O filho, mudo e ativo, como a metáfora do Brasil moderno, distante e incomunicável, e ainda assim em busca de voz e expressão, que justamente planta uma árvore e a observa crescer todos os dias; e o jovem vizinho que aparece em desaviso durante as noites – sempre encarando Olívia e provocando a raiva do cineasta – como a própria manifestação do que ficou para trás, diretamente ligado a uma idealização de resistência, superação e ação, que nas cenas do filme se apresentam como ameaça ao ego.
As cenas do imaginário do cineasta saltam à tela em filmagens alaranjadas, contrastando vontade e realidade do personagem que parece fugir de si mesmo através de artimanhas artísticas. Essas rupturas ficam bastante evidentes quando o artista utiliza, por exemplo, passagens de “A Hora do Lobo” (Ingmar Bergman) para enfatizar a crise que come a personagem do cineasta, que após declarar “Aqui jaz um jovem intelectual brasileiro, causa mortis: inanição.”, e escutar sua mulher proferir a inutilidade de sua produção, se implica na destruição do passado, literalmente queimando registros e diários, lendo cada trecho do que irá se apagar. Dentro dos escombros de livros queimados, inúmeras vezes o mapa do Brasil aparece em destaque, assim como notícias sobre a situação do país, algumas imagens de Hiroshima e outras clássicas da cultura norte-americana – como o pôster do Batman que queima inteiro diante de nossos olhos.
O amor de Mário de Andrade, que é o amor pela arte, pela identidade nacional e pela modernidade brasileira, é captado como jogo poético por José Rubens dentro da metáfora do relacionamento amoroso. A mulher, como representação da arte, vestida de branco e amarelo, é trancada dentro do quarto e sentenciada a morrer de fome, clamando por isso nas imagens que se tornam alaranjadas na imaginação, enquanto o cineasta rasga o passado e escutamos sua voz, parando de quando em quando para olhar para nós, espectadores.

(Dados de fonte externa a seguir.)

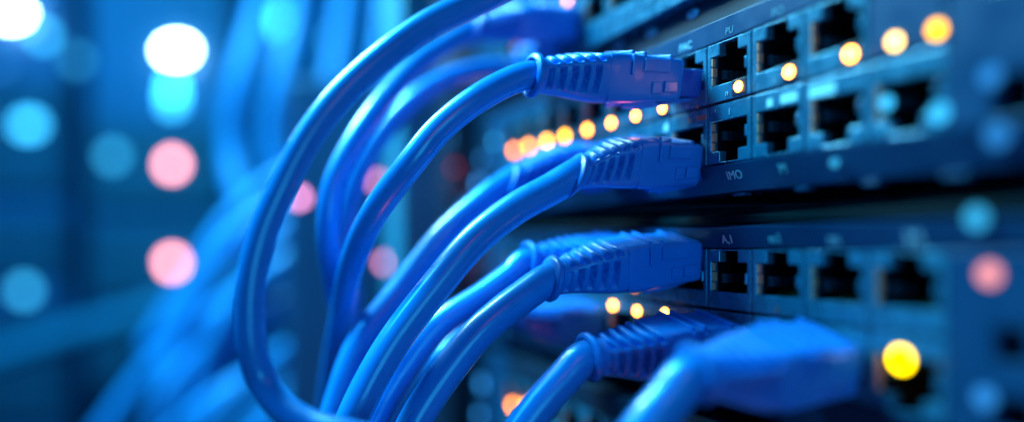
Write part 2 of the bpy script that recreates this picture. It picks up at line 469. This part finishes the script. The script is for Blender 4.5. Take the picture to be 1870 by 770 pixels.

O medo que acompanha essa transformação é o medo de perder a essência cultural e o medo das incertezas que vêm com as mudanças, muito bem representado pela imagem do filho, que finalmente fala, batendo à porta da mãe, e que depois se vai, montando num cavalo ao som de tambores e música afro, finalmente se transformando nas ilustrações que seguiram compondo a filmografia do artista.